RT - Acredito que teríamos que pensar pelo menos em três linhas. A primeira é a que diz respeito à articulação da sobrevivência. Como podemos gerar nossa própria fonte de alimentação, enquanto classe trabalhadora no mundo, na América Latina e no nosso país. Porque o primeiro grande problema é que você não pode articular e organizar uma classe trabalhadora que passa fome, que não tem o que comer. Por isso é preciso gerar pelo menos o básico que é a sobrevivência.

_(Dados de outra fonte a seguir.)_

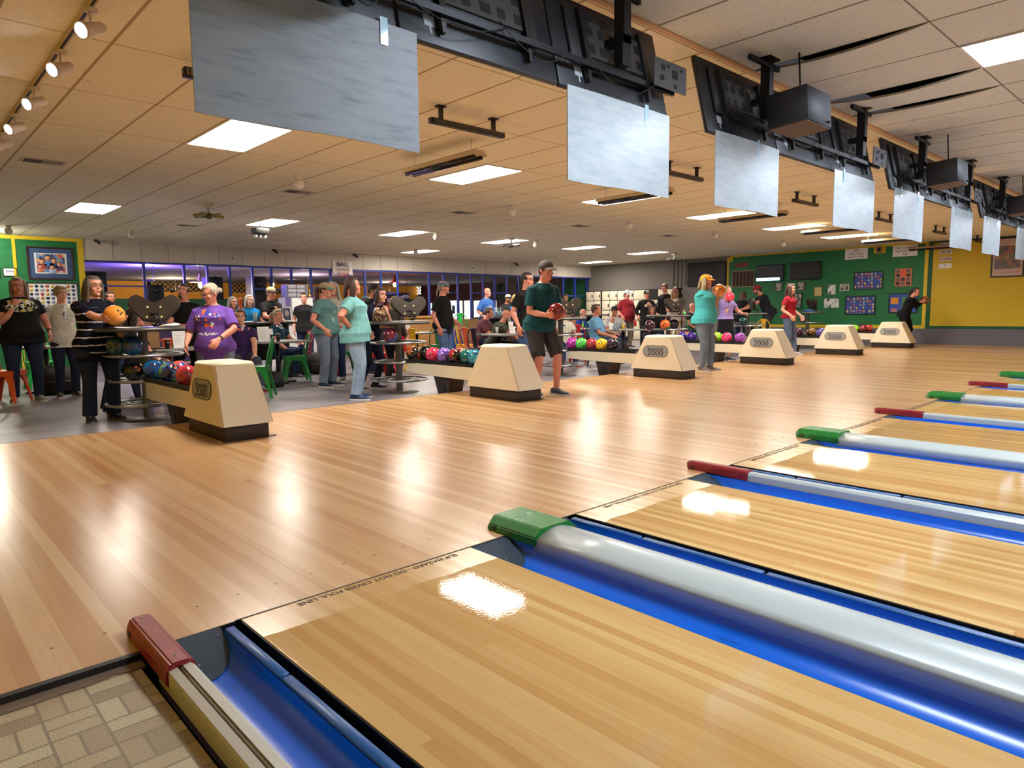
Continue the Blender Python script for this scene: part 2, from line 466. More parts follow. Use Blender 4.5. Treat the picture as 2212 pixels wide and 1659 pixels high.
def rail(xc, lab):
    """retracted bumper rail segments beside a gutter"""
    r_ = None; y = -.065; L = [.45, .62, 1.2, 2, 3, 4, 6]
    root = empty('bumper_rail', (xc, 0, 0), 0, lab, 'bumper rail', 'bumper rails')
    for l in L:
        y1 = max(y-l, Y_PIN)
        MB().rbox(-.018, .018, y1, y-.014, -.045, -.002, .005, 1).build('rail_segment', RAILB, root)
        y = y1
        if y <= Y_PIN: break
side = ['left', 'right']
for i in range(12):
    x0 = LX0[i]; x1 = x0+LW
    nm = ('the nearest lane' if i == 0 else 'the farthest lane' if i == 11 else 'the %s lane from the camera' % ordn(i))
    gutter(x0-.285, x0-.075, 'blue gutter along the left side of '+nm)
    gutter(x1+.012, x1+.236, 'blue gutter along the right side of '+nm)
    rail(x0-.052, 'dark blue bumper rail at the left edge of '+nm)
struct(MB().box(XL, XW, -.056, -.054, -.2, -.001).build('trim_6', BLACK))

def divider(xc, hw, ht, capmat, colour, idx, wide):
    """capping between two gutters: plastic end cap and a long light cover"""
    place = ['left of the nearest lane', 'between the nearest and second lanes', 'between the second and third lanes', 'between the third and fourth lanes', 'between the fourth and fifth lanes', 'between the fifth and sixth lanes', 'between the sixth and seventh lanes', 'between the seventh and eighth lanes', 'between the eighth and ninth lanes', 'between the ninth and tenth lanes', 'between the tenth and eleventh lanes', 'before the farthest lane', 'right of the farthest lane'][idx]
    root = empty('lane_divider', (xc, 0, 0), 0, '%s light grey lane divider with %s end cap, %s' % ('wide' if wide else 'narrow', colour, place), 'lane divider', 'lane dividers')
    # cover
    mb = MB(); n = 10
    if wide: prof = [(-hw, -.03), (-hw, .012)]+[(-hw+2*hw*k/n, .018+.046*math.sin(PI*(.06+.88*k/n))) for k in range(n+1)]+[(hw, .012), (hw, -.03)]
    elif idx == 0: prof = [(-hw, .026), (-hw+.002, .040), (-.012, .046), (-.010, .036), (.002, .036), (.004, .046), (hw-.012, .048), (hw, .038), (hw, -.03), (-hw, -.03)][::1]
    else: prof = [(-hw, -.03), (-hw, .030), (-hw*.7, .042), (0, .047), (hw*.7, .042), (hw, .030), (hw, -.03)]
    ys = [-.24, -.6, -1.5, -4, -9, Y_PIN]
    mb.rings([[(x, y, z) for x, z in prof] for y in ys], True, False)
    for k in range(len(mb.sm)-2): mb.sm[k] = wide
    cov = mb.build('cover', GREYW if idx else flat('cover_cream', (196, 192, 176), .35), root)
    if idx == 0:
        MB().tube([(-.004, -.30, .040), (-.004, -4, .040), (-.004, Y_PIN, .040)], .0055, 8).build('cable', flat('bronze_tube', (122, 104, 78), .35, metal=.6), cov)
        MB().tube([(-.004, -.275, .041), (-.004, -.34, .041)], .008, 10).build('cable_end', flat('clamp', (190, 186, 170), .4), cov)
        MB().box(-hw+.002, -hw+.006, Y_PIN, -.24, -.06, .028).build('side_board', SKIRTC, root)
    # end cap
    w_ = hw+.006; c = MB(); h_ = ht
    a = w_*.68 if wide else w_*.62
    y0, y1 = .115, -.255 if wide else -.34
    if wide:
        R_ = [[(-w_, y0-.03, 0), (-w_, y0-.03, .012), (-a, y0-.002, .03), (a, y0+.0, .03), (w_, y0-.03, .012), (w_, y0-.03, 0)],
              [(-w_, y0-.05, 0), (-w_, y0-.05, .034), (-a, y0-.035, h_), (a, y0-.035, h_), (w_, y0-.05, .034), (w_, y0-.05, 0)],
              [(-w_, y1, -.01), (-w_, y1, .034), (-a, y1+.0, h_), (a, y1+.0, h_), (w_, y1, .034), (w_, y1, -.01)]]
    else:
        R_ = [[(-w_, y0-.02, 0), (-w_, y0-.02, .02), (-a, y0, .036), (a, y0, .036), (w_, y0-.02, .02), (w_, y0-.02, 0)],
              [(-w_, y0-.04, 0), (-w_, y0-.04, .042), (-a, y0-.02, h_), (a, y0-.02, h_), (w_, y0-.04, .042), (w_, y0-.04, 0)],
              [(-w_, y1, -.01), (-w_, y1, .042), (-a, y1, h_), (a, y1, h_), (w_, y1, .042), (w_, y1, -.01)]]
    bm = bmesh.new(); vs = [[bm.verts.new(p) for p in r] for r in R_]
    for q in range(2):
        for k in range(6): bm.faces.new((vs[q][k], vs[q][(k+1) % 6], vs[q+1][(k+1) % 6], vs[q+1][k]))
    bm.faces.new(vs[0][::-1]); bm.faces.new(vs[2])
    bmesh.ops.recalc_face_normals(bm, faces=bm.faces)
    bmesh.ops.bevel(bm, geom=bm.edges[:], offset=.005, segments=2, affect='EDGES')
    cap = c.frombm(bm, False).build('end_cap', capmat, root)
    tag(cap, '%s plastic end cap' % colour)
    # sight hole on the side, screws
    hm = Matrix.Translation((-w_-.0005, .052 if not wide else .03, .020)) @ Matrix.Rotation(PI/2, 4, 'Y')
    if idx < 7:
        MB().lathe([(0, -.002), (.011, -.002), (.011, .001), (0, .001)], 14, hm).build('sight_hole', BLACK, cap)
        for yy in (y0-.05, y1+.05):
            MB().lathe([(0, 0), (.0045, 0), (.0045, .0015), (0, .002)], 10, Matrix.Translation((a*.0, yy, h_+.0002))).build('screw', STEEL, cap)
    if wide and idx < 4:
        st = flat('worn_sticker', (175, 200, 178), .5)
        s_ = MB()
        for (dx, dy, rr) in ((-.03, -.025, .018), (-.008, -.05, .014)):
            s_.torus((dx, dy, h_+.0006), rr, .0022, 20, 4)
        for k in range(7): s_.box(-.062+k*.012, -.055+k*.012, .03-.002*(k % 3), .036, h_, h_+.0008)
        for k in range(5): s_.box(.02, .05, -.02-k*.008, -.023-k*.008, h_, h_+.0008)
        s_.build('worn_emblem', st, cap)
divider(-.288, .037, .060, REDP, 'red', 0, False)
for i in range(11):
    x1 = LX0[i]+LW
    if i % 2 == 0: divider(x1+GG/2, .132, .070, GREENP, 'green', i+1, True)
    else: divider(x1+GR/2, .037, .055, REDP, 'red', i+1, False)
divider(LX0[11]+LW+GR/2, .037, .055, REDP, 'red', 12, False)

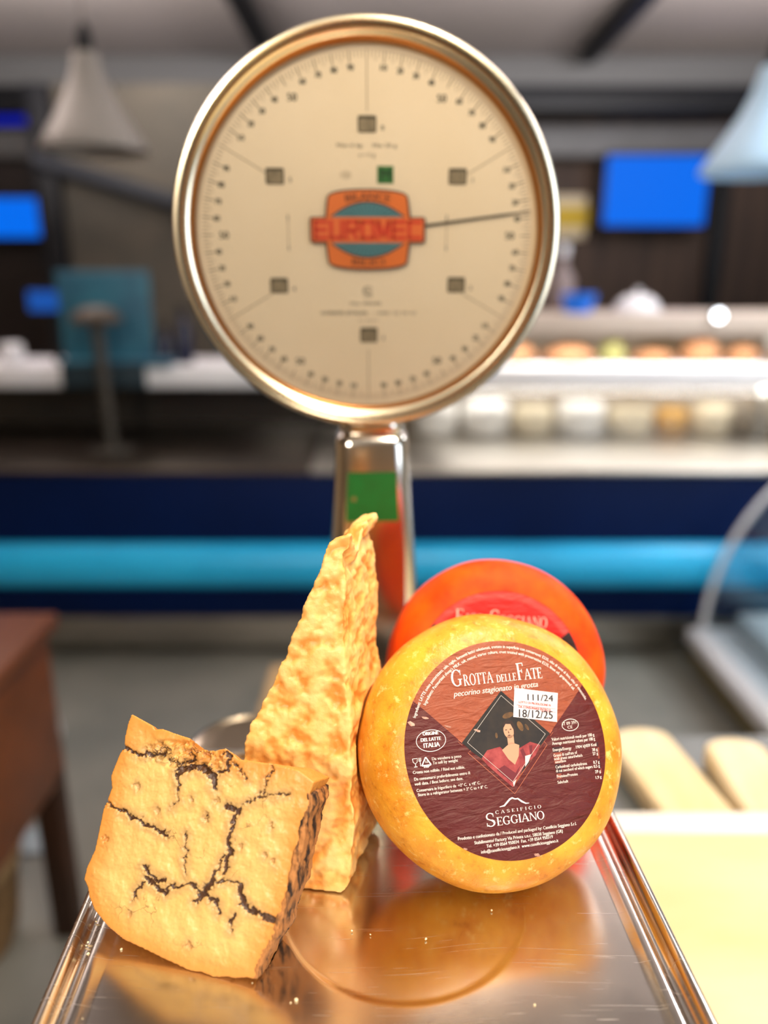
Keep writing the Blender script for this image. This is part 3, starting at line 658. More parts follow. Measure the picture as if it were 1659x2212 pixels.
# stepped body behind and under the pan
m_satin = mat('satin_steel', (196, 180, 160), .2, 1.)
g = G(); cx, cy = -.012, .575; ZB = 1.072
rrstack(g, cx, cy, [(.170, .122, .055, ZC+.012), (.174, .125, .06, ZC+.02), (.174, .125, .06, ZB-.012), (.1735, .1245, .0598, ZB-.004), (.171, .122, .058, ZB+.001), (.168, .119, .056, ZB+.002), (.165, .116, .054, ZB), (.162, .113, .052, ZB-.002)], YAW)
g.make('body', m_satin, sc)
g = G(); rrstack(g, -.0115, .705, [(.058, .056, .02, ZC+.002), (.058, .056, .02, 1.085), (.055, .053, .02, 1.092)], YAW); g.make('column_foot', m_satin, sc)
g = G(); rrstack(g, -.008, .45, [(.10, .12, .02, ZC+.012), (.10, .12, .02, 1.105), (.09, .11, .02, 1.11)], YAW); g.make('weighing_mechanism', m_chrome, sc)
for x, y in ((-.09, .36), (.075, .36), (-.1, .68), (.09, .68)):
    G().lathe([(0, 0), (.018, 0), (.016, .012), (.01, .014), (0, .014)], (x, y, ZC+.0005), seg=20).make('foot', m_black, sc)
g = G(); rrstack(g, -.008, .40, [(.03, .03, .01, 1.11), (.06, .06, .01, 1.1335), (.06, .06, .01, PAN-.003)], YAW); g.make('pan_support', m_chrome, sc)
# column
lv = []
for z, hx, hy, rd in ((1.085, .052, .049, .018), (1.12, .0478, .045, .018), (1.17, .0445, .0415, .017), (1.25, .0398, .0372, .0155), (1.33, .0345, .0325, .014), (1.355, .033, .031, .0135), (1.362, .0318, .0298, .013), (1.3655, .0285, .0265, .012)):
    lv.append((hx, hy, rd, z))
g = G(); rrstack(g, -.0115, .70, lv, YAW, seg=8); g.make('column', m_chrome, sc)
g = G(); rrstack(g, -.0122, .70, [(.0275, .024, .012, 1.3655), (.029, .0255, .013, 1.369), (.029, .0255, .013, 1.375), (.027, .024, .012, 1.378), (.027, .024, .012, 1.386)], YAW, seg=8)
g.make('collar', m_chrome, sc)
# green sticker on the column front
def colfront(x, z):
    t = (z-1.17)/(1.33-1.17); hy = .0415+(.0325-.0415)*t
    return Vector((-.0115+math.cos(YAW)*x+math.sin(YAW)*hy, .70+math.sin(YAW)*x-math.cos(YAW)*hy, z))
xs = [-.0225+i*.044/8 for i in range(9)]; zs = [1.288+i*.045/6 for i in range(7)]
vs = [colfront(x*(1+.12*(1.33-z)/.05), z)+Vector((0, -.0012, 0)) for z in zs for x in xs]
fs = [(j*9+i, j*9+i+1, (j+1)*9+i+1, (j+1)*9+i) for j in range(6) for i in range(8)]
st = mk('green_sticker', vs, fs, mat('green_vinyl', (8, 92, 28), .4, col2=(14, 82, 20), scale=60), sc)
pd = colfront(-.017, 1.309)+Vector((0, -.0016, 0))
G().lathe([(0, 0), (.0022, 0), (.0022, .0003), (0, .0003)], pd, (0, -1, 0), seg=20).make('dot', mat('dot_tan', (120, 92, 40), .6), st)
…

Durante muito tempo os socialistas fizeram as caixas de ajuda e cooperação dentro dos partidos. Se pagava uma cota proporcional ao trabalho que cada um desempenhava. Nós, enquanto classe trabalhadora, poderíamos retomar experiências que já aconteceram ao longo da história.
Um segundo elemento é a formação política. Vamos ter que destinar horas da nossa semana como o tempo de trabalho intelectual, recuperando instrumentos que já existem. Se nós tivermos as militâncias dos movimentos sociais completamente engajadas no enfrentamento contra o capital, conseguiremos vencer o capital.
Não temos que criar a roda. O desafio é articular os instrumentos que já existem em uma rede única, como o jornal Brasil de Fato, os periódicos de esquerda do México, da Venezuela. Isso é um elemento central. Podemos fazer redes de estudo do que está acontecendo no nosso país a partir dos jornais, montar os nossos suplementos latinos e mundiais. É preciso criar novas formas do processo de estudo da classe trabalhadora.
Por fim o terceiro elemento é organizar a sociedade alienada. Iniciar uma campanha séria, de esclarecimento cuidadoso. Deixando claro que não queremos enfrentar estas pessoas, mas sim o capital. Então demanda muito paciência e muito cuidado nosso. Nossa luta não é contra a população que não sabe o que está acontecendo, mas sim com o sistema que as aliena.
Quem é:
Roberta Traspadini é economista e doutoranda da Universidade Nacional do México (UNAM). Professora na Faculdade de Economia, de Vitoria, Espirito Santo.